Mas o fraco desempenho nas eleições gerais do ano passado fraturou a oposição e levou o partido pró-curdo DEM – o terceiro maior no Parlamento – a apresentar os seus próprios candidatos para as eleições locais da próxima semana. Isto poderá custar caro à oposição. “O fraco desempenho da oposição política nas eleições de maio de 2023 demonstrou a sua incapacidade de desafiar eficazmente o statu quo político e, por extensão, a resiliência e a desenvoltura de Erdogan”, disse Skinner.

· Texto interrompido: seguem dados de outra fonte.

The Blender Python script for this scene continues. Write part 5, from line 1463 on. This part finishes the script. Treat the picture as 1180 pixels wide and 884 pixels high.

Em 2019, Imamoglu, do CHP, herdeiro político do fundador da Turquia republicana, Ataturk, recebeu o apoio de um vasto leque de partidos políticos, incluindo de direita, os curdos e os socialistas que se opõem a Erdogan. Mas a falta de unidade desta vez deverá custar a Imamoglu vários pontos percentuais.
Erdogan lidera a campanha do AKP e os seus comícios são transmitidos diariamente na televisão, enquanto os candidatos da oposição têm pouco tempo de antena. Em vez disso, utilizam as redes sociais. O facto de o Governo de Erdogan não ter conseguido controlar a inflação de 67% poderá prejudicar as hipóteses do seu candidato, Kurum. “Abriremos a porta de uma nova era a 31 de março”, disse Erdogan num grande comício em Istambul, no domingo, na esperança de unir os apoiantes de Kurum. “Vamos trabalhar muito e reconquistar Istambul.”
Osman Nuri Kabaktepe, o líder do AKP em Istambul, disse à AFP que a cidade é crucial porque é “a porta de entrada [dos turcos] para o mundo”, comparando-a com a importância de Nova Iorque e Berlim.
Berk Esen, professor associado da Universidade Sabanci de Istambul, retratou aquela cidade como “o maior prémio da política turca”. Segundo ele, a reconquista da cidade é extremamente importante para Erdogan, de 70 anos, que afirmou que as eleições autárquicas de março serão as suas últimas. “Obviamente, esta é a sua cidade. Mas vai para além disso”, disse Esen. “Istambul é uma cidade com enormes recursos municipais que presta serviços a 16 milhões de pessoas”, explicou.
Além disso, vários analistas acreditam que uma vitória dos candidatos de Erdogan nas grandes cidades daria um impulso para este tentar emendar a Constituição e poder concorrer a novo mandato em 2028.
As sondagens sugerem que em Istambul a corrida será renhida. Erman Bakirci, da empresa de sondagens Konda, insistiu que Imamoglu estava “à frente” e sugeriu que poderia haver “um fosso entre as sondagens e os resultados reais das eleições”.
Na capital, Ancara, o autarca do CHP, Mansur Yavas, parece estar à frente nas sondagens. Mas poderá haver “uma corrida muito renhida”, disse o especialista em comunicação política Eren Aksoyoglu, acrescentando que os aliados nacionalistas do AKP estão a “colocar todo o seu peso na batalha”. Os observadores dizem que o Partido DEM – acusado pelas autoridades de ligações a militantes curdos ilegais – irá dominar as grandes cidades do sudeste de maioria curda, incluindo Diyarbakir. Mas Aksoyoglu disse que alguns eleitores no sudeste podem estar desiludidos com o sistema político depois de 52 autarcas eleitos em 2019 pelo HDP (agora DEM) terem sido substituídos por administradores nomeados pelo Estado.